2 posts, read 33,855 times
Reputation: 15
Default Not necessarily...

Quote:
Originally Posted by Ladybug24 View Post
If you have thick georgeous hair it will look amazing if SuperCuts stylist or high-end stylist will do the cut. If you have fine thin hair there is only so much a stylist can do for you.
Not necessarily true across the board about thick hair. If it's curly, it will hide a myriad of mistakes, and doesn't need to be as precise a cut. But if you have thick straight hair, such as Asian hair or caucasian hair that's poker-straight, every mistake will show. I have noticed unevenness in these cuts and lately, short sections on the back of womens' heads that look like they were chopped instead of flowing together. By the way, a friend of mine consistently got that effect from a salon she paid a lot of money for; I couldn't bear to tell her what the back looked like after she paid so much and said how much she loved the stylist. Some of the hardest cuts to do are ones that appear simple, like a bob on straight hair. This and other angular cuts on straight hair require precision in the lines.
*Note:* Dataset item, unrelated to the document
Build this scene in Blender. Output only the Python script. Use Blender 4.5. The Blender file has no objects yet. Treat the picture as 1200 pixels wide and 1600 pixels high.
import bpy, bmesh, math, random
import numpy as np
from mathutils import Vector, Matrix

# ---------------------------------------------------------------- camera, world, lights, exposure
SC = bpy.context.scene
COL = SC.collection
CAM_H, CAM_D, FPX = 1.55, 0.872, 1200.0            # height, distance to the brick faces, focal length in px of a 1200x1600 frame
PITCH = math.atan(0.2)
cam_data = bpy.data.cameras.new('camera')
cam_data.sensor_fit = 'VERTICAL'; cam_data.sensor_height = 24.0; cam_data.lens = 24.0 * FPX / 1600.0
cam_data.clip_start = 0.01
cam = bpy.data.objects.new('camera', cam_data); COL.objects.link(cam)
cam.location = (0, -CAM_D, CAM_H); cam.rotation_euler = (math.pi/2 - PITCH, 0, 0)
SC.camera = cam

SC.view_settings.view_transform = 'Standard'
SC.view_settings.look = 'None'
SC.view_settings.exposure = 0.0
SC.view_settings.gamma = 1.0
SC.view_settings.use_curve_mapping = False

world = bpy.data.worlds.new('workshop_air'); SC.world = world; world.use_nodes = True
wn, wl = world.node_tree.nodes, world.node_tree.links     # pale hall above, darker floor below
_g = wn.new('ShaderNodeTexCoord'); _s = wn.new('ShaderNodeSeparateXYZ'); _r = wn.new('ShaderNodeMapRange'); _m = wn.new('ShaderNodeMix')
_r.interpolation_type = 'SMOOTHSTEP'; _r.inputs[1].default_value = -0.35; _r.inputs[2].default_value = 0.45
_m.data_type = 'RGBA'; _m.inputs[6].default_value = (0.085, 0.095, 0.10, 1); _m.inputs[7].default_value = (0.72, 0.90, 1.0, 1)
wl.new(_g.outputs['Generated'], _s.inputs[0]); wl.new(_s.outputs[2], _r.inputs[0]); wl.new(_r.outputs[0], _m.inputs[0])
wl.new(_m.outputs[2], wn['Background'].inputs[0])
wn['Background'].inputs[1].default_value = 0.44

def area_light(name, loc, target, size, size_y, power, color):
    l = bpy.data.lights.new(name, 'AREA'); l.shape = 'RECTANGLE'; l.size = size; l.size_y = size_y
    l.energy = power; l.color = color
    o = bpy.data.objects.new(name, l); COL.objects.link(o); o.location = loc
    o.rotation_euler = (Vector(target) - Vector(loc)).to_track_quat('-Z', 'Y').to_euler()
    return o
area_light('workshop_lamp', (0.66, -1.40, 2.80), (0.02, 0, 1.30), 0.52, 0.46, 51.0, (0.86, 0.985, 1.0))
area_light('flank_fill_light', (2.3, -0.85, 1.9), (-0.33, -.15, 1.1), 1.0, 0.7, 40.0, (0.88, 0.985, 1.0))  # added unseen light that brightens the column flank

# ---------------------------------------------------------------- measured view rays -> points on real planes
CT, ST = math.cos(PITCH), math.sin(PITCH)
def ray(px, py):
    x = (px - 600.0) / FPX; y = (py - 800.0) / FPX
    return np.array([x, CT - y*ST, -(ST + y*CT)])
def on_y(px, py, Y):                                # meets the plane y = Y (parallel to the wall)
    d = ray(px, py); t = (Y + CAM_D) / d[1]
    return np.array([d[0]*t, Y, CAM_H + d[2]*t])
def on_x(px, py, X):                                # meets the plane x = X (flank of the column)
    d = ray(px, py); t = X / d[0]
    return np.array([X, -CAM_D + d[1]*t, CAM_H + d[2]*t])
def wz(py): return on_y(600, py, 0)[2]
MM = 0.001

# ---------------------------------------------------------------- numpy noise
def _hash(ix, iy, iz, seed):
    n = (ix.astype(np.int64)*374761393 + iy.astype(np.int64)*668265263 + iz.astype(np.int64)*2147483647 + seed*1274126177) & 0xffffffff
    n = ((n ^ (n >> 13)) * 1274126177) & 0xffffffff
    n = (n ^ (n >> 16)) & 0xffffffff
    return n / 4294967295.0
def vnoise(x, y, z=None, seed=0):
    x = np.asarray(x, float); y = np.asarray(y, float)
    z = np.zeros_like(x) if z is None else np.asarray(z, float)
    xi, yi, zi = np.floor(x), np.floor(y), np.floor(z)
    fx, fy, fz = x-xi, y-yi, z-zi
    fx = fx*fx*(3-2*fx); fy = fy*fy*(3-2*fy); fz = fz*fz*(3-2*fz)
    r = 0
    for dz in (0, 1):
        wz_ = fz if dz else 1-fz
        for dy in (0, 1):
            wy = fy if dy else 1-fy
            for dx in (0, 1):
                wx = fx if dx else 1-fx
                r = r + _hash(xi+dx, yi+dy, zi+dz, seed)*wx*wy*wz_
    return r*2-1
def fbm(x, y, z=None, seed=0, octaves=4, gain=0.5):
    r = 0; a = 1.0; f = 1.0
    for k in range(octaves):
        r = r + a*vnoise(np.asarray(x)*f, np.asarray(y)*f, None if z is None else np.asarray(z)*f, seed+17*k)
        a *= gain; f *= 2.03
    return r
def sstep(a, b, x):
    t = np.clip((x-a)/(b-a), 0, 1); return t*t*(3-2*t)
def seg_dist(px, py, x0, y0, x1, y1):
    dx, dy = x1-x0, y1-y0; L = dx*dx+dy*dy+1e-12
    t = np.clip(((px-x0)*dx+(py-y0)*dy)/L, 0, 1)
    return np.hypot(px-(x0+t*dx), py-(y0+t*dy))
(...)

Cutting fine or thin hair is a special skill as well, and some are better at it than others. I wish the "old lady styles" would go the way of the typewriter, but I guess many women of an older era continue to request roller-set dos, even though their hair is so fine that you can see clear through them. We can't all be lucky enough to have hair as thick as Eunice Kennedy Shriver's was in her eighties.